Canadian man sentenced to life in prison for ‘incel’-motivated murder

The Toronto skyline and Lake Ontario during summer.
The Toronto skyline and Lake Ontario during summer. Photograph: RM Nunes/Alamy

A Canadian man who used a machete to murder a Toronto massage parlour employee has been sentenced to life in prison for a killing the judge deemed to be an act of terrorism motivated by the online “incel” subculture.

The man cannot be named because he was 17 at the time of the February 2020 attack in which he killed Ashley Noelle Arzaga, 24, and seriously wounded another woman identified only by the initials JC.

He pleaded guilty to murder and attempted murder in July, when justice Sukhail Akhtar found the attack, with its links to the “incel” ideology, amounted to an act of terrorism.

On Tuesday, Akhtar told the court that sentencing the man as a youth would be “insufficient” to the task of pursuing accountability.

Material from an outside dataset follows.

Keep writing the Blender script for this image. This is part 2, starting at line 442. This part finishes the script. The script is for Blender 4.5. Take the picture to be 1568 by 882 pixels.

The judge rejected the claim the man had been “brainwashed” by the incel movement. “He sought it out, he accepted it and he acted upon it,” the judge said.

Incels – virtually all of whom are male – are self-described “involuntary celibates”, who subscribe to an ideology that the world is unjustly stacked against unattractive heterosexual men.

In recent years, a spike in killings in Canada and the US associated with the movement have led to greater scrutiny from law enforcement and security experts.

The decision by prosecutors to pursue terrorism charges against the minor, the first for an act of violence not tied to any religious ideology, highlights the growing concern among officials.

Authorities have so far been wary of deploying terrorism-related charges in similar cases – even in the case of Alek Minassian, the Toronto man who killed 10 pedestrians and wounded 14 others when he plowed a delivery van on to a crowded sidewalk.

At a hearing last month, the man apologized to Arzaga’s family and friends, and to the surviving victim, adding that he has changed and no longer hates women.

Because the massage parlour attacker was nearly 18 years old, prosecutors wanted the judge to sentence him as an adult. They also pointed to the careful planning and research into the the attack that reflected adult thoughts and actions.

In Canada, adults guilty of first-degree murder face an automatic life sentence with no chance of parole for 25 years. The defense had requested the attacker have his parole ineligibility limited to 10 years because of his age at the time of the murder.

In addition to a sentence of life in prison with a chance of parole at 10 years, the man was also was sentenced to three years for attempted murder of another employee of the massage parlour.